One practical step Ellsberg advocated was the elimination of ICBMs. Rather than spending $100 billion for a replacement of the Minuteman 3 missile, he argued land-based missiles like ICBMs are outdated and especially dangerous. Once launched they cannot be called back. In a crisis, the decision to launch can jam up a President who has maybe a 10 minute window to decide how to respond to a possible nuclear attack. The same timeframe does not exist for nuclear subs or planes, They can be called back.
Our technology is not that perfect. False alarms can lead to nuclear scrambling. On one occasion a flock of Canadian geese activated the Distant Early Warning Line. The birds were interpreted as a Soviet bomber attack. ICBMs leave too little room for any kind of reasoned launch or not launch decision.
Ellsberg says ICBMs should have been eliminated 50 years ago but companies like Northrup Grumman (that have the government ICBM contract) see huge profits in the production of the Sentinel, the Minuteman 3 replacement. The military-industrial complex thrives on an endless supply of new weapons systems.

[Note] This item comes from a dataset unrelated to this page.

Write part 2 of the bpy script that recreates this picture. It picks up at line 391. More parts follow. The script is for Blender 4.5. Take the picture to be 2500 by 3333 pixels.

At the end of The Doomsday Machine, along with eliminating ICBMs, Elsberg lists some other proposals:
- A U.S. no-first use policy
- A probing investigative hearing on our war plan in the light of nuclear winter
- Forgoing delusions of pre-emptive damage-limiting by our first-strike forces
- Giving up the profits, jobs and alliance hegemony based on maintaining that pretense
- Otherwise dismantling the American Doomsday Machine
Ellsberg says both political parties oppose every one of these measures. Officials and elites in both parties “consciously support militarism, American hegemony, and arms production and sales”. There is a too casual and cavalier attitude about war. Fantasies of victory override any consideration of human tolls.
Right until the end of his life, Ellsberg critiqued the hawkishness that pushes for total victory whether it is in Ukraine or with China. Diplomacy is sidelined in favor of dreams of conquest. This is a very old and tragic human story. The anti-nuclear activist Helen Caldicott once wrote a book titled Sleepwalking to Armegeddon. That title remains an apt description of our present reality.
This account makes me realize how bravely undaunted Ellsberg was throughout his who
It’s interesting how the profiteers market deadly products. Cigarettes are cool and not so bad for you. Gas-guzzling trucks are manly and patriotic. Guns and nukes make us safer. And there are always so many buyers!
Nukes make us safer is a pretty big stretch
That’s for sure. Remember how the idea that enough of them to achieve “mutual assured destruction” would keep anyone from using them? People actually bought that.